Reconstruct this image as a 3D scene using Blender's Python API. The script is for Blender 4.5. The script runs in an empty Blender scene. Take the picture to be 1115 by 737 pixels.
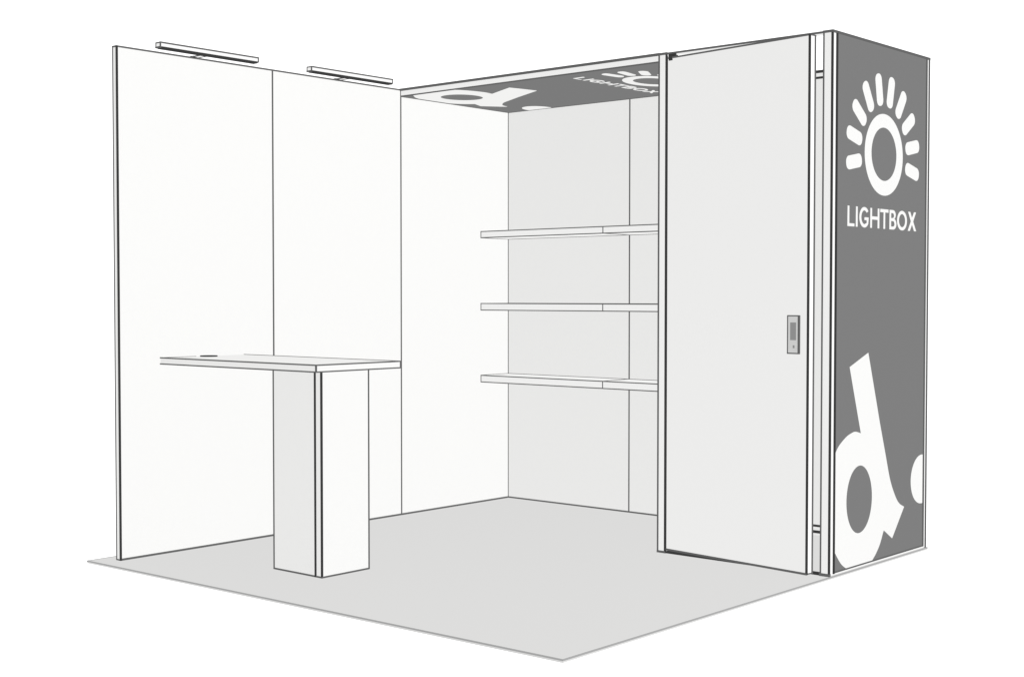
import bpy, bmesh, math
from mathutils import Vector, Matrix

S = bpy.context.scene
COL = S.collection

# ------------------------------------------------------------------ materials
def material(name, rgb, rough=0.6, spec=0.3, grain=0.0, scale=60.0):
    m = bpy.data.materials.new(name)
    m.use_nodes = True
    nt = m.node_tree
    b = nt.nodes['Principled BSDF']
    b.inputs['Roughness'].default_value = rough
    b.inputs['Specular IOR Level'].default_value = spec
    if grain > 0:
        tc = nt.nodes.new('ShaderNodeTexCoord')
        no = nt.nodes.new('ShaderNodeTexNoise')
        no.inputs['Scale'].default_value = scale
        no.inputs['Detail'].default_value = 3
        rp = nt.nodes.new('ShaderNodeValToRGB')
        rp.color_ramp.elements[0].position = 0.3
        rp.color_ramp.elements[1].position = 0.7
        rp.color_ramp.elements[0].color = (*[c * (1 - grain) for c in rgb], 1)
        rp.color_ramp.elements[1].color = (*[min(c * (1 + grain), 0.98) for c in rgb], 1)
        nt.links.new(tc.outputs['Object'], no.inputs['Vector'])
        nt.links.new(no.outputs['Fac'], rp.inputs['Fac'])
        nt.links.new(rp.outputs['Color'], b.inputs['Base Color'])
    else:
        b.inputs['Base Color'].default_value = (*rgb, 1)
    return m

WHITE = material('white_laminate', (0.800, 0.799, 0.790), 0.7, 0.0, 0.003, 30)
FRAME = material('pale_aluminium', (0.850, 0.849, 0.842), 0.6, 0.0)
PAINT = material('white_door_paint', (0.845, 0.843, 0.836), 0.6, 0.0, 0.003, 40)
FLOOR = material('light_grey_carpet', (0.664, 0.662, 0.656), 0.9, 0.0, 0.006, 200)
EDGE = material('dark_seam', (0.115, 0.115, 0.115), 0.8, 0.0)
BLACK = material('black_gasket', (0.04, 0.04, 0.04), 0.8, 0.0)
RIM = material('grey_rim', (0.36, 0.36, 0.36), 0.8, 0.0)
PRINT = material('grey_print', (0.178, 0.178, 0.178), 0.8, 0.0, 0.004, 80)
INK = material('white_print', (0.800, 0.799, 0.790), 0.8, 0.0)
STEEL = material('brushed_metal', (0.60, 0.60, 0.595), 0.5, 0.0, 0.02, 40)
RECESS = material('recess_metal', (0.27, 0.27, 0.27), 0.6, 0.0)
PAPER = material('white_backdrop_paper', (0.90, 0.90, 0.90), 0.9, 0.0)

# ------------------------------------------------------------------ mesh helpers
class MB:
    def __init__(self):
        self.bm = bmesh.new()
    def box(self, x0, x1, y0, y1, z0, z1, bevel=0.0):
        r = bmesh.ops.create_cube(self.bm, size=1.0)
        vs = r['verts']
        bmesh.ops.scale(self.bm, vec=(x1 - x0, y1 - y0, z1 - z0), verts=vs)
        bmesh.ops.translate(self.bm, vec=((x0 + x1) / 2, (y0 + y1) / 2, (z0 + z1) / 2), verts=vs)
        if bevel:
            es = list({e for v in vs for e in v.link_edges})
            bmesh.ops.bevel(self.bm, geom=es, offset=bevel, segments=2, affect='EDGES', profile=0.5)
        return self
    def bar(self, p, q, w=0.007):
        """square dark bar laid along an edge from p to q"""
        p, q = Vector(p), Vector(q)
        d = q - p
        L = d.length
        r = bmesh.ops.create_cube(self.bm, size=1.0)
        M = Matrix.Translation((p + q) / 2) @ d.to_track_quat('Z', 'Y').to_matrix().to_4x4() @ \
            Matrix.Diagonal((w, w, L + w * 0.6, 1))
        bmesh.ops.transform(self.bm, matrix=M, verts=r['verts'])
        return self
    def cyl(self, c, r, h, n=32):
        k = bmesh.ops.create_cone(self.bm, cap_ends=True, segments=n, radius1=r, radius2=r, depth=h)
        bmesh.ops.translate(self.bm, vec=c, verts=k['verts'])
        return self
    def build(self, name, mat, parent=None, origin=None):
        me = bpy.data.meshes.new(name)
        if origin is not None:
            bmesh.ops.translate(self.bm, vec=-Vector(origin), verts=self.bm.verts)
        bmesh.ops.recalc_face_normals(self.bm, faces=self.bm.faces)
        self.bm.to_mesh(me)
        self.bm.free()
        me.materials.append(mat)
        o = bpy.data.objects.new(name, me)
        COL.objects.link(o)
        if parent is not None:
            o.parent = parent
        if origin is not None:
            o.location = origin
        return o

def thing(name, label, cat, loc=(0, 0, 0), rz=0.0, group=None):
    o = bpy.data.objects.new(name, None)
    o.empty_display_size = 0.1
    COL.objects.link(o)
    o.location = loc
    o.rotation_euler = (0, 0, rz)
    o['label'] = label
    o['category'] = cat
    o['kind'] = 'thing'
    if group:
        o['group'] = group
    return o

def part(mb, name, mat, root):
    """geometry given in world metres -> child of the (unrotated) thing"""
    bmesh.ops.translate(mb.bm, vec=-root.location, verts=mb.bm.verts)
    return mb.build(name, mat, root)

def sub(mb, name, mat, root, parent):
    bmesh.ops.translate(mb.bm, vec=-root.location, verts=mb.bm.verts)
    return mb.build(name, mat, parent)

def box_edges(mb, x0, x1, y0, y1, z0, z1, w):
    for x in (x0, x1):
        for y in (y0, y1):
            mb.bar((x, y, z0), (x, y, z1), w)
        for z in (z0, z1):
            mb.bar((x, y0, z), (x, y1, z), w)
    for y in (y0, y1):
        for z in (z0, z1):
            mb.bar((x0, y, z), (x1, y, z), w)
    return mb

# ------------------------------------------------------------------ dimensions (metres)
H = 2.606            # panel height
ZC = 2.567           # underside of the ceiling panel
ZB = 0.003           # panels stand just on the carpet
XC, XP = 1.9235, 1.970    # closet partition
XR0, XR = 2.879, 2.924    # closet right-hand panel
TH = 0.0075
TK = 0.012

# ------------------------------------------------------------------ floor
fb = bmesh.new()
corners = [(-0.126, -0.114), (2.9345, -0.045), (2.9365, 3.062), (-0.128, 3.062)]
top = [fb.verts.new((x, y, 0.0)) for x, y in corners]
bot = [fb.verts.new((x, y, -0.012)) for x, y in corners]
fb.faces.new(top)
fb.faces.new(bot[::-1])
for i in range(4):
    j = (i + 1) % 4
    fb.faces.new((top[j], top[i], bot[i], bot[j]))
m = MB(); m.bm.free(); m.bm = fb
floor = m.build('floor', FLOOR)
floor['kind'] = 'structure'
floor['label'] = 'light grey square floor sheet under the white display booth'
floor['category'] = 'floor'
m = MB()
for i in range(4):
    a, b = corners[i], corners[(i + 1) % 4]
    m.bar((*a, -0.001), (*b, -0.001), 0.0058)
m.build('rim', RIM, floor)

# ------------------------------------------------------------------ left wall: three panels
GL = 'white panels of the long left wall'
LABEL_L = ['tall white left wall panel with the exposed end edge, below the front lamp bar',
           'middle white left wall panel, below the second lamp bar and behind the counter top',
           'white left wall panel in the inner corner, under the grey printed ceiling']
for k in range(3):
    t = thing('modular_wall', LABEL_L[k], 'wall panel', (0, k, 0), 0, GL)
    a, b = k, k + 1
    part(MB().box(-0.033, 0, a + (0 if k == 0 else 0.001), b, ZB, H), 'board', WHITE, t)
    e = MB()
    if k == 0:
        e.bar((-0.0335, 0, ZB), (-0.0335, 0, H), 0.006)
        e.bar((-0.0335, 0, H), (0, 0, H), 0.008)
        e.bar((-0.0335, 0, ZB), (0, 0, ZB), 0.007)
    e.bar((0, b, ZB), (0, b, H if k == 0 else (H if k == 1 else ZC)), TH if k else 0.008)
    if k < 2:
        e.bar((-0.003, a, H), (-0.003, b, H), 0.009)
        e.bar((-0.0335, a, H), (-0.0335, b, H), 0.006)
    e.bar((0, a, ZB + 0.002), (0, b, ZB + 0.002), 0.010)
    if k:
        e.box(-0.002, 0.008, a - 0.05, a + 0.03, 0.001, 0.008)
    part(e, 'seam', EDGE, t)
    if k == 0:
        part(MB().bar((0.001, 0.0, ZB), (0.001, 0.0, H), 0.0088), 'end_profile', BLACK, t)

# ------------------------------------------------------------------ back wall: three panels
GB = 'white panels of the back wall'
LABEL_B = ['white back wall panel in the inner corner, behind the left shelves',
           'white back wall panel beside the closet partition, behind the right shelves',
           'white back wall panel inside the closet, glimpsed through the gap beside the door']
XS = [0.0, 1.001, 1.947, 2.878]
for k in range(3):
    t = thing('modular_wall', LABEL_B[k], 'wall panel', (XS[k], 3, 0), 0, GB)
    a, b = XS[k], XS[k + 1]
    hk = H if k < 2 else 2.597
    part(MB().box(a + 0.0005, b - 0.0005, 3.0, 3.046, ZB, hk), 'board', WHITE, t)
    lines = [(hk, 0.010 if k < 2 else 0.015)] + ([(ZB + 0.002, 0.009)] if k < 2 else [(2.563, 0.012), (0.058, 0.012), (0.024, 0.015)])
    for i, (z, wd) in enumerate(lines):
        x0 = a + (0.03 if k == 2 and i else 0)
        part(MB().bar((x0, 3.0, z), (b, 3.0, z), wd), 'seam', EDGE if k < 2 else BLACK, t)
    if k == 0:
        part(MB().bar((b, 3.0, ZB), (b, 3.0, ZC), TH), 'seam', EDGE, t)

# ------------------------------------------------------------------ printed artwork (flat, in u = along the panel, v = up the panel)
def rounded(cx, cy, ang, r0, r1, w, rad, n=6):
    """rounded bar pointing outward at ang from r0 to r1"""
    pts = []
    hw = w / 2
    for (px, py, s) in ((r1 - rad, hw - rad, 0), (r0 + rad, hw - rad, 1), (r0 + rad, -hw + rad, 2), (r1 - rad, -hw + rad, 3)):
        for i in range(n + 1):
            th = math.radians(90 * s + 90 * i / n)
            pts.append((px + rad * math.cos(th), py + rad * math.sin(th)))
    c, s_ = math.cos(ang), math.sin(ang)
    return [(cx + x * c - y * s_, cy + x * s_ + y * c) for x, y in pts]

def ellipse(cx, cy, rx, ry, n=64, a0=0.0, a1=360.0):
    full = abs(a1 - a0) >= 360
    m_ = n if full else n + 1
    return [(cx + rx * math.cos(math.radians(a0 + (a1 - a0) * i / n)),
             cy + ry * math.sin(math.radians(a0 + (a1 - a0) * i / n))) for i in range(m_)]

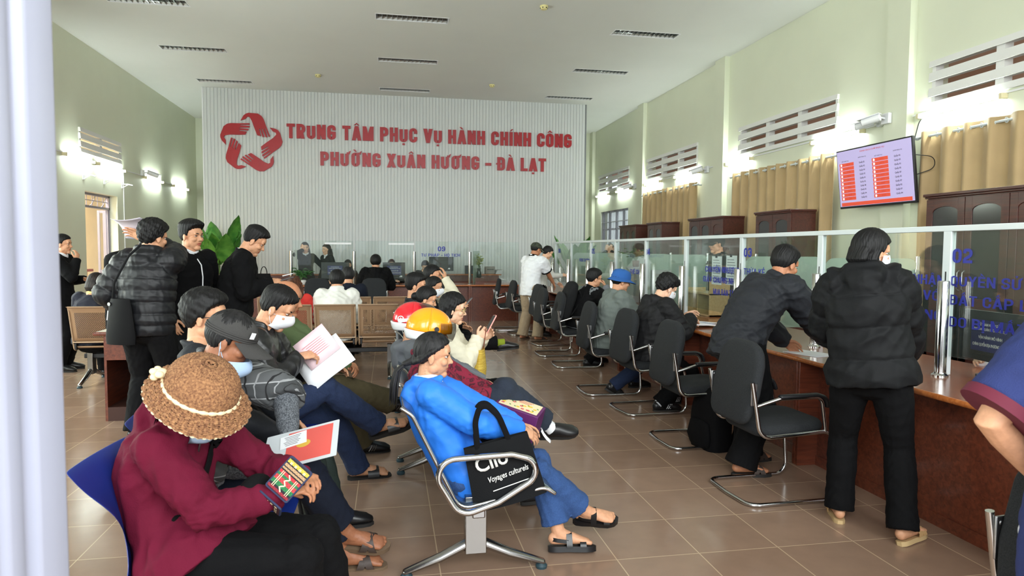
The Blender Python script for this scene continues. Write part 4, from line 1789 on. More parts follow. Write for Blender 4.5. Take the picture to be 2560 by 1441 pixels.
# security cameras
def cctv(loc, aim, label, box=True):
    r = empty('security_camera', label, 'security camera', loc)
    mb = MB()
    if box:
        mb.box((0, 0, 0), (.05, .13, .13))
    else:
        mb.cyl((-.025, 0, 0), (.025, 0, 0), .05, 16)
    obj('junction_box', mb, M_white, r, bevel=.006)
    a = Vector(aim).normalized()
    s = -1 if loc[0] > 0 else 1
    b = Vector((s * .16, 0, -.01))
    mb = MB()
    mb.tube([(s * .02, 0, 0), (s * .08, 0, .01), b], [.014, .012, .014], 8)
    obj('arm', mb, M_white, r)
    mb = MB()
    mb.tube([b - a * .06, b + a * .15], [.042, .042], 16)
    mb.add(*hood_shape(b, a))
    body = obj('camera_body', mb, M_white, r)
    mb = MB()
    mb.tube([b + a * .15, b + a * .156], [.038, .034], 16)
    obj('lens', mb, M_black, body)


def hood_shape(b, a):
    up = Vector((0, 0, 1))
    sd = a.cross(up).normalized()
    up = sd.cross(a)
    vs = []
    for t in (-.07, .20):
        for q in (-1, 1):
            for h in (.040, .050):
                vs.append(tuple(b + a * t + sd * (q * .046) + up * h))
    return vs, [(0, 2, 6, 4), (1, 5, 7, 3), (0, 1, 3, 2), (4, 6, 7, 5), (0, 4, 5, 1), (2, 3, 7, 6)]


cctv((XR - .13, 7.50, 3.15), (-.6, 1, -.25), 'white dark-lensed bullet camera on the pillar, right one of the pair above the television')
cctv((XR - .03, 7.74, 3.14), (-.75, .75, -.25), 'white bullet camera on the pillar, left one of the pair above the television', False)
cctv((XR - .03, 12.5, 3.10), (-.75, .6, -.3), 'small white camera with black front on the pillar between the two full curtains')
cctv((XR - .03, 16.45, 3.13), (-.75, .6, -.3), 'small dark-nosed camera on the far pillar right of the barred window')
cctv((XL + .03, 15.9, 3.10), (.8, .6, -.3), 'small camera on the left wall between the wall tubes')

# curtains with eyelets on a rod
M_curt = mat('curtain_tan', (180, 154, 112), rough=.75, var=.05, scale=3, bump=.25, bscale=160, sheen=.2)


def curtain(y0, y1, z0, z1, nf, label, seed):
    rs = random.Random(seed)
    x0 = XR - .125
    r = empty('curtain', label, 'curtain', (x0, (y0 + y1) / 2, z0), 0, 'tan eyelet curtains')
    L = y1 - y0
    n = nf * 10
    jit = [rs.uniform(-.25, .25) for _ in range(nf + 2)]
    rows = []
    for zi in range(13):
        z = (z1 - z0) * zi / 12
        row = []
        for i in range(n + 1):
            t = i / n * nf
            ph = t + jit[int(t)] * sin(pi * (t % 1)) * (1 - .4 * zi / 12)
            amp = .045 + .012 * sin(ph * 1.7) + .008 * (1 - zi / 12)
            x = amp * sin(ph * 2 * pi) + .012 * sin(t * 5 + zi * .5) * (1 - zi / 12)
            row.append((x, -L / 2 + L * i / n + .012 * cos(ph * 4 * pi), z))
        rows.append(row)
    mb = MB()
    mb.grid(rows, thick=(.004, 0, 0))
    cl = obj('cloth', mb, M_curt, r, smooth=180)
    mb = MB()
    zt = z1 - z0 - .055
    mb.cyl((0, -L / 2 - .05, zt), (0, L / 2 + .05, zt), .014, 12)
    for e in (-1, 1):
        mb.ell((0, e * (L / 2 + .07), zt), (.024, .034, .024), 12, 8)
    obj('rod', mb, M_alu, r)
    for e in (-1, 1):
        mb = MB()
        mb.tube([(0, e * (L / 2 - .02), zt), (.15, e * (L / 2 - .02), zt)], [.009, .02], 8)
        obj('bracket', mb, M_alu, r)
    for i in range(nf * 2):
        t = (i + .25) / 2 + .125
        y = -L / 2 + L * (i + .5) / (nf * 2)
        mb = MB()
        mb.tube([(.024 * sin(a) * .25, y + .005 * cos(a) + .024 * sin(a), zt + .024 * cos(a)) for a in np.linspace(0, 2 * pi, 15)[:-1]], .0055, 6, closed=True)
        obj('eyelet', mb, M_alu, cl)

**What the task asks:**
Without the pictures, repeat the entries above line by line, from the first through the one that contains "COL = S.collection", both ends included.

**Exercise answer:**
Reconstruct this image as a 3D scene using Blender's Python API. The script is for Blender 4.5. The script runs in an empty Blender scene. Take the picture to be 1115 by 737 pixels.
import bpy, bmesh, math
from mathutils import Vector, Matrix

S = bpy.context.scene
COL = S.collection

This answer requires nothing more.